Since nobody else answered I'll give it a try.
A steering damper is a hydraulic cylinder that prevents sudden changes.
Often the steering dynamics of a vehicle may cause vibrations to be
transfered into the handling of the vehicle. A steering damper allows
deliberate changes in the steering, but prevents the smaller changes from be
transfered into the attitude of the vehicle.
I imagine that for an offroad vehicle this would help to prevent minor
impact changes in the steering from being transfered from the surface of the
track to the steering.
I am familiar with steering dampers for motorcycles with sidecars. In this
case a side hack rig may have steering vibration or steering jitter at
certain speeds due to harmonics and/or imperfect setup. The steering damper
absorbs the energy of the vibration, but allows deliberate changes in
steering from the rider.
My understanding is that if you don't NEED a steering damper and you are
riding competitively you should not use one. It takes slightly more upper
body strength to handle. This can be can have an accumulated tiring affect
over a long race or for street riding a long road trip.

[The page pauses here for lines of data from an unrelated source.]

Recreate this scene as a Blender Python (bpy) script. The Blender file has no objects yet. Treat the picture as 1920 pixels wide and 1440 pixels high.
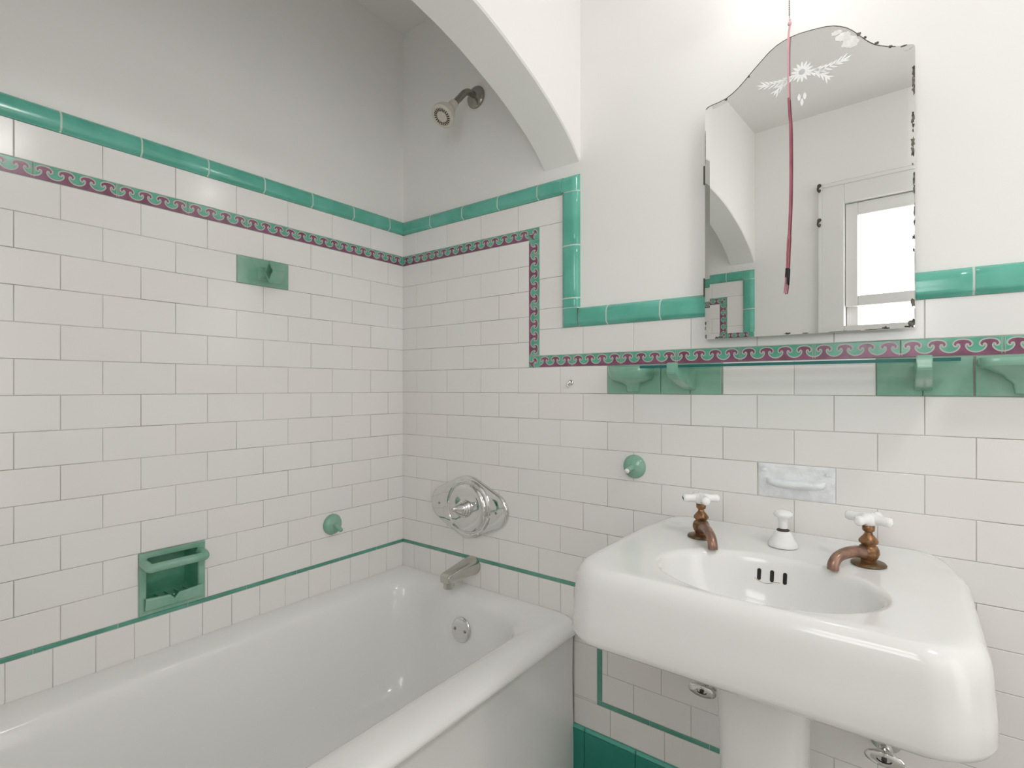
import bpy, bmesh, math, random
from mathutils import Vector, Matrix
from mathutils.bvhtree import BVHTree
rnd = random.Random(7)
scn = bpy.context.scene
COL = scn.collection
PI = math.pi

# ---------------------------------------------------------------- camera, light, exposure
ROOM_L, ROOM_X, CEIL = 1.66, 3.0, 2.44
cd = bpy.data.cameras.new('camera'); cam = bpy.data.objects.new('camera', cd); COL.objects.link(cam)
cam.location = (1.5121, -1.3271, 1.12)
cam.rotation_euler = (PI/2, 0, 0.64716)
cd.sensor_width = 36; cd.lens = 988.04/1920*36; cd.shift_y = 6.5/1920; cd.clip_start = 0.01
scn.camera = cam
world = bpy.data.worlds.new('world'); scn.world = world; world.use_nodes = True
world.node_tree.nodes['Background'].inputs[0].default_value = (0.85, 0.93, 1.0, 1)
world.node_tree.nodes['Background'].inputs[1].default_value = 0.6
vs = scn.view_settings
vs.view_transform = 'Standard'; vs.look = 'None'; vs.gamma = 1; vs.use_curve_mapping = False
vs.exposure = 0.0
scn.cycles.max_bounces = 16; scn.cycles.diffuse_bounces = 12; scn.cycles.glossy_bounces = 6
scn.cycles.sample_clamp_indirect = 6

def area(name, loc, target, sx, sy, power, color):
    l = bpy.data.lights.new(name, 'AREA'); l.shape = 'RECTANGLE'; l.size = sx; l.size_y = sy
    l.energy = power; l.color = color
    o = bpy.data.objects.new(name, l); COL.objects.link(o); o.location = loc
    o.rotation_euler = (Vector(target)-Vector(loc)).to_track_quat('-Z', 'Y').to_euler()
    return o
SIDE_FILL_W = 6.5
area('right_side_fill', (ROOM_X-0.03, -0.95, 1.15), (0, -0.95, 1.15), 0.72, 1.8, SIDE_FILL_W, (1.0, 0.975, 0.96))  # added fill light from the right; that wall has no doorway
PANE_E, BULB_E, FILL_DOME_E = 5.2, 15.5, 33.0

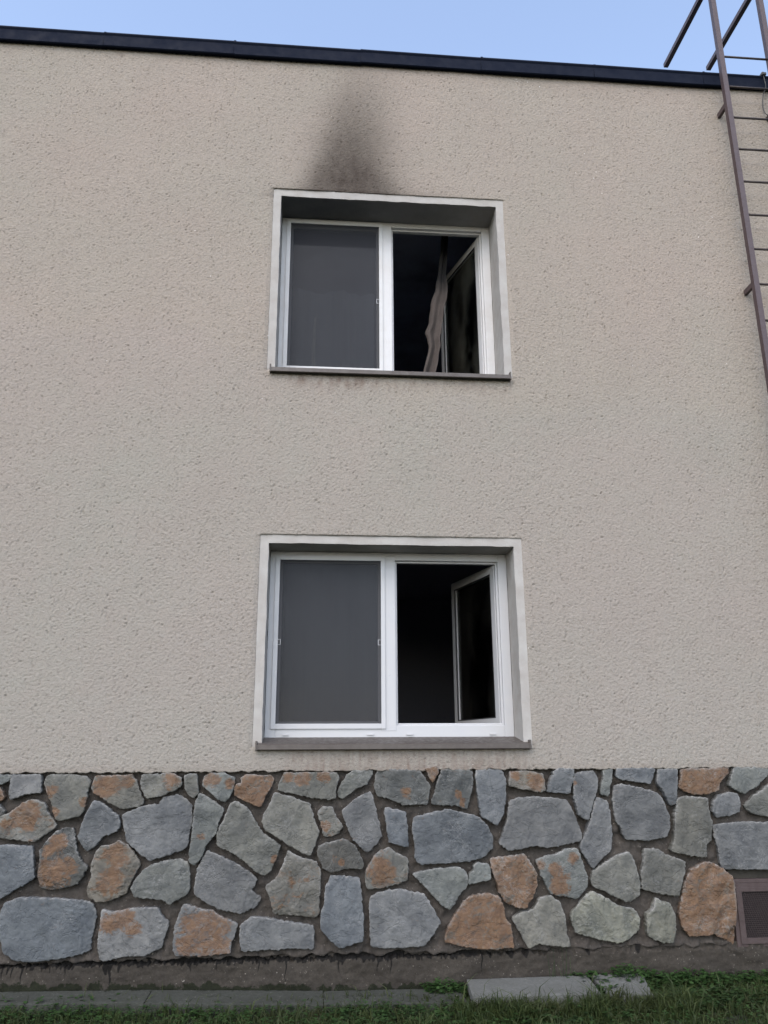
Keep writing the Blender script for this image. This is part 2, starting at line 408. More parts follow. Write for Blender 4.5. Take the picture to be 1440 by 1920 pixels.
def axis(lo, hi, fine_lo, fine_hi, df, dc, knots=()):
    v = list(np.arange(lo, fine_lo, dc)) + list(np.arange(fine_lo, fine_hi, df)) + list(np.arange(fine_hi, hi, dc)) + [hi]
    v = np.array(v)
    for k in knots:
        v[np.argmin(np.abs(v - k))] = k
    return np.unique(v)

def height_wall(x, z):
    g = samp(GR, x, z, 10.0); g2 = samp(GR2, x, z, 10.0); f = samp(FINE, x, z, 5.3)
    gp = np.where(g > 0.3, 0.3 + 0.35 * (g - 0.3), g)          # trowelled-off plateaus with pits between them
    h = 0.0021 * gp + 0.0003 * g2 + 0.0005 * f
    pit = np.clip(-(g + 0.35 * samp(GR, x + 3.3, z + 1.7, 7.7)) - 1.40, 0, 1.4)
    h -= 0.0060 * pit
    h += 0.004 * samp(BIG, x, z, 8.0) * 0.5
    tap = np.ones(np.shape(x))
    for w in (U, L):                                        # the render feathers out against the side bands
        zin = (z > w['zs'] - 0.03) & (z < w['zt'] - 0.004)
        dx = np.minimum(np.abs(x - w['x0']), np.abs(x - w['x1']))
        tap = np.where(zin, np.minimum(tap, 0.15 + np.clip(dx / 0.03, 0, 1) * 0.85), tap)
    return (-0.009 - h) * tap         # proud of the smooth band (towards -y)

xs = axis(-4.2, 6.4, -1.95 - 0.75, 4.75, 0.0075, 0.035, (L['x0'], L['x1']))
zs = axis(Z_STONE, Z_TOP, Z_STONE, Z_TOP, 0.0075, 0.03, (L['zs'] - 0.02, L['zt'], U['zs'] - 0.02, U['zt']))
def grid_wall(name, xs, zs, hf, holes, mat_, smooth=True, attrs=None, back=0.04, zjit=None):
    X, Z = np.meshgrid(xs, zs); X = X.copy(); Z = Z.copy()
    if zjit is not None: Z = zjit(X, Z)
    Y = hf(X, Z); nx, nz = len(xs), len(zs)
    xc = (xs[:-1] + xs[1:]) / 2; zc = (zs[:-1] + zs[1:]) / 2
    keep = np.ones((nz - 1, nx - 1), bool)
    for (a, b_, c, d) in holes:
        keep &= ~(((xc > a) & (xc < b_))[None, :] & ((zc > c) & (zc < d))[:, None])
    idx = np.arange(nx * nz).reshape(nz, nx)
    q = np.stack([idx[:-1, :-1], idx[:-1, 1:], idx[1:, 1:], idx[1:, :-1]], -1)[keep]
    V = np.stack([X.ravel(), Y.ravel(), Z.ravel()], 1)
    pad = np.pad(keep, 1)
    edges = []
    j, i = np.nonzero(keep & ~pad[1:-1, :-2]); edges.append((idx[j + 1, i], idx[j, i]))
    j, i = np.nonzero(keep & ~pad[1:-1, 2:]); edges.append((idx[j, i + 1], idx[j + 1, i + 1]))
    j, i = np.nonzero(keep & ~pad[:-2, 1:-1]); edges.append((idx[j, i], idx[j, i + 1]))
    j, i = np.nonzero(keep & ~pad[2:, 1:-1]); edges.append((idx[j + 1, i + 1], idx[j + 1, i]))
    a = np.concatenate([e[0] for e in edges]); b_ = np.concatenate([e[1] for e in edges])
    n0 = len(V); VB = np.concatenate([V[a], V[b_]]).copy(); VB[:, 1] = back
    k = len(a); ia = n0 + np.arange(k); ib = n0 + k + np.arange(k)
    F = np.concatenate([q, np.stack([b_, a, ia, ib], -1)])
    at = {}
    if attrs:
        for an, fn in attrs.items():
            val = fn(X.ravel(), Z.ravel()); at[an] = np.concatenate([val, val[a], val[b_]])
    V = np.concatenate([V, VB])
    used = np.unique(F); remap = np.full(len(V), -1); remap[used] = np.arange(len(used))
    me = mesh_np(name, V[used], remap[F], smooth, {k2: v2[used] for k2, v2 in at.items()})
    return link(name, me, mat_)

def ragged(X, Z):
    e = np.clip((Z_STONE + 0.03 - Z) / 0.03, 0, 1)
    return Z + e * (0.0035 * samp(MED, X * 1.3, X * 0 + 1, 4.0) + 0.0012 * samp(GR, X, X * 0 + 2, 10.0))
holes = [(U['x0'], U['x1'], U['zs'] - 0.02, U['zt']), (L['x0'], L['x1'], L['zs'] - 0.02, L['zt'])]
wall = grid_wall('roughcast_wall', xs, zs, height_wall, holes, MREN, True, {'soot': soot_field, 'damp': damp_field}, 0.035, ragged)
hpart(wall)

# masonry backing, so that nothing shines through: solid wall core with openings (one mesh of butting boxes)
bm = bmesh.new()
X0, X1, Y0, Y1 = -4.2, 6.4, 0.06, 0.40
ux0, ux1 = 0.0, 1.8
zz = [0.0, L['zs'] - 0.02, L['zi'], U['zs'] - 0.02, U['zi'], 7.38]
add_box(bm, X0, ux0 - 0.004, Y0, Y1, zz[0], zz[5]); add_box(bm, ux1 + 0.004, 3.1, Y0, Y1, zz[0], zz[5])
add_box(bm, 3.1, X1, Y0, Y1, 0.92, zz[5]); add_box(bm, 4.05, X1, Y0, Y1, zz[0], 0.92)
for a, b_ in ((zz[0], zz[1] - 0.0), (zz[2] + 0.004, zz[3]), (zz[4] + 0.004, zz[5])):
    add_box(bm, ux0 - 0.004, ux1 + 0.004, Y0, Y1, a, b_)
hpart(finish(bm, 'masonry_core', MMOR))

# window surrounds and reveals (smooth plaster), subdivided so that they carry the smoke stain
def patch(bm_list, P0, P1, P2, P3, nu, nv):
    """bilinear grid patch"""
    P = [np.array(p, float) for p in (P0, P1, P2, P3)]
    V, F = bm_list; off = sum(len(v) for v in V)
    g = []
    for j in range(nv + 1):
        for i in range(nu + 1):
            s, t_ = i / nu, j / nv
            g.append((P[0]*(1-s) + P[1]*s)*(1-t_) + (P[3]*(1-s) + P[2]*s)*t_)
    V.append(np.array(g))
    for j in range(nv):
        for i in range(nu):
            a = off + j*(nu+1) + i; F.append((a, a+1, a+nu+2, a+nu+1))

def surround(w, name, seed):
    x0, x1, zt, zi, zs_, yf = w['x0'], w['x1'], w['zt'], w['zi'], w['zs'], w['yf']
    yb = yf + 0.02
    zb = zs_ - 0.02; A = ([], [])
    o0, o1, ot = x0 - 0.0, x1 + 0.0, zt + 0.0
    patch(A, (o0, 0, zi), (o1, 0, zi), (o1, 0, ot), (o0, 0, ot), 90, 4)               # head band
    patch(A, (o0, 0, zb), (0, 0, zb), (0, 0, zi), (o0, 0, zi), 4, 70)                 # left band
    patch(A, (1.8, 0, zb), (o1, 0, zb), (o1, 0, zi), (1.8, 0, zi), 4, 70)
    patch(A, (0, 0, zi), (1.8, 0, zi), (1.8, yb, zi), (0, yb, zi), 90, 16)            # soffit
    patch(A, (0, 0, zb), (0, yb, zb), (0, yb, zi), (0, 0, zi), 14, 70)                # reveals
    patch(A, (1.8, 0, zb), (1.8, 0, zi), (1.8, yb, zi), (1.8, yb, zb), 70, 14)
    V = np.concatenate(A[0]); F = np.array(A[1])
    x, y, z = V[:, 0].copy(), V[:, 1].copy(), V[:, 2].copy()
    wob = 0.0009 * samp(MED, x + seed, z + y, 7.0) + 0.0004 * samp(GR2, x + y, z, 10.0)
    band = y < 0.001
    V[:, 1] += np.where(band, -wob, 0)
    V[:, 2] += np.where((np.abs(z - zi) < 1e-4), 0.8 * wob, 0)
    V[:, 0] += np.where((np.abs(x) < 1e-4) | (np.abs(x - 1.8) < 1e-4), wob, 0)
    if w is U:
        sof = (np.abs(z - zi) < 1e-3) & (y > 1e-4)
        s = np.where(sof, 0.96 - 0.62 * np.clip((x - 0.35) / 1.4, 0, 1), 0)
        lr = (np.abs(x) < 1e-3) & (y > 1e-4)
        s = np.where(lr, np.clip(0.75 - (zi - z) / 0.5, 0.06, 1), s)
        rr = (np.abs(x - 1.8) < 1e-3) & (y > 1e-4)
        s = np.where(rr, np.clip(0.30 - (zi - z) / 0.35, 0.0, 1), s)
        bd = np.where(band & (z > zi - 0.01), 0.10 * np.exp(-((x - 0.6) / 0.45) ** 2), 0.0)
        s = np.maximum(s, bd)
    else:
        s = np.where(y > 1e-4, 0.04, 0.0)
    me = mesh_np(name, V, F, True, {'soot': s})
    return hpart(link(name, me, MPLA))
surround(U, 'window_surround', 0.0); surround(L, 'window_surround', 2.2)

# windows ---------------------------------------------------------------
def rect_frame(bm, x0, x1, z0, z1, wl, wr, wb, wt, y0, y1, bev=0.004, M=None):
    """four members butted end to end, stiles running through"""
    add_box(bm, x0, x0 + wl, y0, y1, z0, z1, bev, M); add_box(bm, x1 - wr, x1, y0, y1, z0, z1, bev, M)
    add_box(bm, x0 + wl - .0005, x1 - wr + .0005, y0 + .0007, y1 - .0007, z0, z0 + wb, bev, M)
    add_box(bm, x0 + wl - .0005, x1 - wr + .0005, y0 + .0007, y1 - .0007, z1 - wt, z1, bev, M)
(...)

Please, anybody with more experience with steering dampers please feel free
to correct me.
--
http://abate.hypermart.net
Bob La Londe
ABATE of Arizona - Yuma Chapter
P.O. Box 7389
Yuma AZ 85364
In a nutshell, steering dampers absorb high-impact hits to your front
wheel (which are frequent on a dirt bike thanks to ruts, rocks, roots,
etc.). This absorption allows the rider to maintain better control of
the motorcycle, and ride faster through gnarly sections of trail. I use
a Scotts, and I find that it saves my ass often. I am able to ride
longer, faster, and crash less often. WER makes a good one too.
Chris
I have one (a Scott's) and I like it. It is completely adjustable. You can
set it so you get some benefit without any additional steering effort... if
you like. I keep mine set a little stiffer than that. I can say it has saved
my but a many times. I would find it hard to believe that anyone
(riding/racing woods, trails, etc) could ever be so good that they could not
benefit from a steering stabilizer (damper). But I won't insist too strongly
that Shane Watts, Scott Summers, etc get one if they don't already have one.
:)
dsc
Not really. Steering dampers do exactly that - they increase the damping
factor of the steering system such that harmonic oscillations (known to
rednecks and knuckle-draggers as "headshake" ;) cannot occur. A side
benefit, allegedly, is resistance to minor deflections, as you mentioned.